Text: Mark 14:32 – 42

Have you ever been faced with a crisis? Most of us have, and if you haven’t, chances are that you will sooner or later. Maybe it was the death of a loved one, or a struggle with a terminal illness. Maybe it was the loss of a job or trouble with a family member. Maybe it was a crucial decision that you needed to make. How did you deal with it? What is the first thing that you did? The title of today’s message is “What to Do When Faced with a Crisis,” and my prayer is that the next time you are faced with a crisis, you will follow Christ’s example and do what He did.

Jesus was facing the ultimate crisis. In the days leading up to the prayer in Gethsemane, Jesus had been greeted as the Messiah as He rode into Jerusalem on the back of a donkey. He had caused quite a stir and made some enemies as He cleared the temple of people selling merchandise. He had several stressful run-ins with the religious leaders, and publicly grieved over the condition of Jerusalem. He had told His disciples several times that He was about to die.
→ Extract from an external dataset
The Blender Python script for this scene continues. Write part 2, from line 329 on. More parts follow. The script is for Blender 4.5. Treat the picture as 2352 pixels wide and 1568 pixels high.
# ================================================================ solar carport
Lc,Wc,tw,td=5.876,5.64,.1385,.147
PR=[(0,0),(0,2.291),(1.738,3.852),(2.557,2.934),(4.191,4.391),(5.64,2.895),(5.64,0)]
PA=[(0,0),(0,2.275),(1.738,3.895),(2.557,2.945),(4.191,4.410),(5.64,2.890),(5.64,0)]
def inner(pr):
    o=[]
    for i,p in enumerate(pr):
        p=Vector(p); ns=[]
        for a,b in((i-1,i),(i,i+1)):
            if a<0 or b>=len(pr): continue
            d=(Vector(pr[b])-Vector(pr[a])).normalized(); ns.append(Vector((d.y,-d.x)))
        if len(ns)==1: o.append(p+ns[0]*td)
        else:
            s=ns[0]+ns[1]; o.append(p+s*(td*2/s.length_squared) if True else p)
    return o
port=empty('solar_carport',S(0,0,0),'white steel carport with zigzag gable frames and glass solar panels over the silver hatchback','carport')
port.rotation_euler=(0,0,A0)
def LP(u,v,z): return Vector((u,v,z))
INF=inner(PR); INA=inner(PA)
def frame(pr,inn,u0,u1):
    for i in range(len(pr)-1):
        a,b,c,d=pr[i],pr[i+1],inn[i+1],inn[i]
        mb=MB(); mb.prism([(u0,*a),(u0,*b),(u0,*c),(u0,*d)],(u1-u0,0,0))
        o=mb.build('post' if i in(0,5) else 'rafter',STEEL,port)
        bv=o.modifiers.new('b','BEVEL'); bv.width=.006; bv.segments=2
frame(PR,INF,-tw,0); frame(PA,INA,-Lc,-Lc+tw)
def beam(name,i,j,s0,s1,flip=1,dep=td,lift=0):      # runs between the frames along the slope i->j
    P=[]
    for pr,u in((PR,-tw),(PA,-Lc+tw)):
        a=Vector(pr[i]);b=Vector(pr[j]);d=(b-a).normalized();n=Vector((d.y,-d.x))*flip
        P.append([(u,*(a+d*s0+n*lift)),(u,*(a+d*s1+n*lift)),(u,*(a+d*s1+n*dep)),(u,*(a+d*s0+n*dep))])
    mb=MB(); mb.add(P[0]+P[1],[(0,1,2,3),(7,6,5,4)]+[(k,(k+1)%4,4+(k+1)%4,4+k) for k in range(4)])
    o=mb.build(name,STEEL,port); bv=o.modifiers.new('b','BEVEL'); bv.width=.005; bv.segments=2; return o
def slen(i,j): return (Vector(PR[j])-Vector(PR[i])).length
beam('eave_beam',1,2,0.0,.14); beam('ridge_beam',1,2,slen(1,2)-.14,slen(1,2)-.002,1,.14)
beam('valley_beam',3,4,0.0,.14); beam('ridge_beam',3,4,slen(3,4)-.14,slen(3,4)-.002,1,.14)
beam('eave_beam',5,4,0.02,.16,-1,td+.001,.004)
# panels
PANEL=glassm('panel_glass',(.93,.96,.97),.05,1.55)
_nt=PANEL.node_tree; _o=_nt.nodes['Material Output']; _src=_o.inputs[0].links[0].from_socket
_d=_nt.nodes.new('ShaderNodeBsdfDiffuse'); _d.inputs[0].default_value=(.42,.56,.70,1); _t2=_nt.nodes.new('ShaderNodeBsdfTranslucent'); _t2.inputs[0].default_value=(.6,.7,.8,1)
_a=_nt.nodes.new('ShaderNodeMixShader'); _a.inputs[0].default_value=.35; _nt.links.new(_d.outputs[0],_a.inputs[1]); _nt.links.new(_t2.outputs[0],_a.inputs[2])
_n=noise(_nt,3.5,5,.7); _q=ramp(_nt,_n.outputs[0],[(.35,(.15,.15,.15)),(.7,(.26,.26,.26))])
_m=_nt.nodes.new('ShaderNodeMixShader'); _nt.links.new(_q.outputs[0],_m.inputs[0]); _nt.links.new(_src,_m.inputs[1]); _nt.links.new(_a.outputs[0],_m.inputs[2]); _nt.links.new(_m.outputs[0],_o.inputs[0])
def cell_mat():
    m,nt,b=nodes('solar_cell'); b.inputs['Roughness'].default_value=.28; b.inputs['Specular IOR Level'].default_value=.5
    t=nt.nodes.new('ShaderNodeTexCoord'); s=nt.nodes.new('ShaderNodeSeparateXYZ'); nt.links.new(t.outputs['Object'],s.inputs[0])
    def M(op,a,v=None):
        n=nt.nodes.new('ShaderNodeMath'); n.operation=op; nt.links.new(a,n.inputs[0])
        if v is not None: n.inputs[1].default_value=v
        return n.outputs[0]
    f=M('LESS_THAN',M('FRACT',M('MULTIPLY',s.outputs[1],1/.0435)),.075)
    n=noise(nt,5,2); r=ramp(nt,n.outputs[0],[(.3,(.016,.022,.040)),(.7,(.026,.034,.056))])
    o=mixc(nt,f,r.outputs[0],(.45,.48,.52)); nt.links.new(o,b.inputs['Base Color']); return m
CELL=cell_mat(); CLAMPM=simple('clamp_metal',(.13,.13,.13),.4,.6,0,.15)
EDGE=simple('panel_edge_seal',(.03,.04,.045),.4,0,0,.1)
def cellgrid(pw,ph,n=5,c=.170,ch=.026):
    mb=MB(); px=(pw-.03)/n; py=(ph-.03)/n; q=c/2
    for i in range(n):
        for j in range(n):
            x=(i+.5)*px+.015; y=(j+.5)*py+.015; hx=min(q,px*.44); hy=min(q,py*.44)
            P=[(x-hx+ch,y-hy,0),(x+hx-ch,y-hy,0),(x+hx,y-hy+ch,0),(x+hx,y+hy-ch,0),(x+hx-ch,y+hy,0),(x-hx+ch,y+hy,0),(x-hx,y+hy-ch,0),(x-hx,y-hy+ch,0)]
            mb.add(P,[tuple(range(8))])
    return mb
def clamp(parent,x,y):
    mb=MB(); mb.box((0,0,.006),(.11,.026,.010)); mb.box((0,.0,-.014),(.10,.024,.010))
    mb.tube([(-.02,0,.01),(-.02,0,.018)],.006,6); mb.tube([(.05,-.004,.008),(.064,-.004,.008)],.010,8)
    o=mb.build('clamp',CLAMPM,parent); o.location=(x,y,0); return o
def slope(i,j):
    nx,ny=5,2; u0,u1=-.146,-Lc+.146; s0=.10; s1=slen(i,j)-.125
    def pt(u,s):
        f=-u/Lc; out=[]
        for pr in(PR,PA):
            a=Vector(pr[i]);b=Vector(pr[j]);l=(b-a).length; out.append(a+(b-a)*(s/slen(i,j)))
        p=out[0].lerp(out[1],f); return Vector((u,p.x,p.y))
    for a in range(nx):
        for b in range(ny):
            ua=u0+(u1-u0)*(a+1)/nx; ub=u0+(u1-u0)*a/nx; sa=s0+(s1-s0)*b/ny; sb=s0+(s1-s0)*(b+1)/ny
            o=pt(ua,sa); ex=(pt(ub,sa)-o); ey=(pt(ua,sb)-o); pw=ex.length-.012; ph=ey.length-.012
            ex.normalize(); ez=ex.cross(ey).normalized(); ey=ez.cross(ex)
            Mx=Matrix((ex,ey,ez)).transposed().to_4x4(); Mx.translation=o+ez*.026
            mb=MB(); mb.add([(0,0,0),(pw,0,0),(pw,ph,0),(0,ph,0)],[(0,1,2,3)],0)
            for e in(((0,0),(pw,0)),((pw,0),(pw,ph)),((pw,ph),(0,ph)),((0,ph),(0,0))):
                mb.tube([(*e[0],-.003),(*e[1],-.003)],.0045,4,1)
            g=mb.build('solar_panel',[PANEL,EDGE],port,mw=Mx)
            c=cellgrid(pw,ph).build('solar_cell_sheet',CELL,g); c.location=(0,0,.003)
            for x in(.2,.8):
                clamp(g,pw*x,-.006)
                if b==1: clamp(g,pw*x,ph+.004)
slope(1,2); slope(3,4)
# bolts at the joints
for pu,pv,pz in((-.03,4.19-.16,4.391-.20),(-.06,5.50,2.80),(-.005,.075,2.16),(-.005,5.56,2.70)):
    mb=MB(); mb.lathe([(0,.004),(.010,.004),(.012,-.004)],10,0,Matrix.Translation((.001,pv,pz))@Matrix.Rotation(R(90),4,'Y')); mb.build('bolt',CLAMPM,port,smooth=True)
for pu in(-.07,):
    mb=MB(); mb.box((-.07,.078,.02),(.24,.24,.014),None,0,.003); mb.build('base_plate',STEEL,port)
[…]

Just before this scene in Gethsemane, Jesus had celebrated the Passover with His disciples, and had given a new meaning to the dinner, telling His disciples once again that He was about to die. He told them that one of them was about to betray Him, and after giving him a chance to change his mind, excused Judas to go and do what he had agreed to do. The remaining disciples got into an argument about which of them would be the greatest, and Jesus teaches them a lesson on humility and service by washing their feet. After this, Jesus takes His disciples out of Jerusalem to a garden called Gethsemane, a place that Jesus had gone many times before to pray.

As they arrived at Gethsemane, Jesus sadly tells His disciples that they would all desert Him in just a few hours. All of them state that they would never do such a thing, and Peter goes as far as to say that he would die before deserting the Lord. Jesus tells Peter that not only would he desert Him, but that he would also deny knowing Him three times before the night was over.

He tells the disciples to stay in the garden as He went further in to pray. He took Peter, James, and John with Him. These three were His inner circle, and were His closest friends. He tells them to watch and pray while He goes even further into the garden.

As we read the accounts of Jesus’ prayer in Gethsemane, we are reminded of His humanity. Verses 33 and 34 say, “And he taketh with him Peter and James and John, and began to be sore amazed, and to be very heavy; And saith unto them, My soul is exceeding sorrowful unto death: tarry ye here, and watch.” Even though He was completely God, He was also completely man as well. The normal position for prayer in Jesus’ day was to stand with your hands outstretched to Heaven, but Jesus falls on the ground, stricken with stress, loneliness, and fear.

Can you imagine the stress that He must have felt? He knew that He was about to die, and He knew that it would be a horrible death. His mission was to die for the sins of all mankind, and Jesus knew that He was our only hope. How would you feel if you were given the task of jumping over the Grand Canyon carrying someone on your back, and the fate of the entire world depended upon if you were successful? Luke tells us that He was under so much stress that His sweat became like great drops of blood.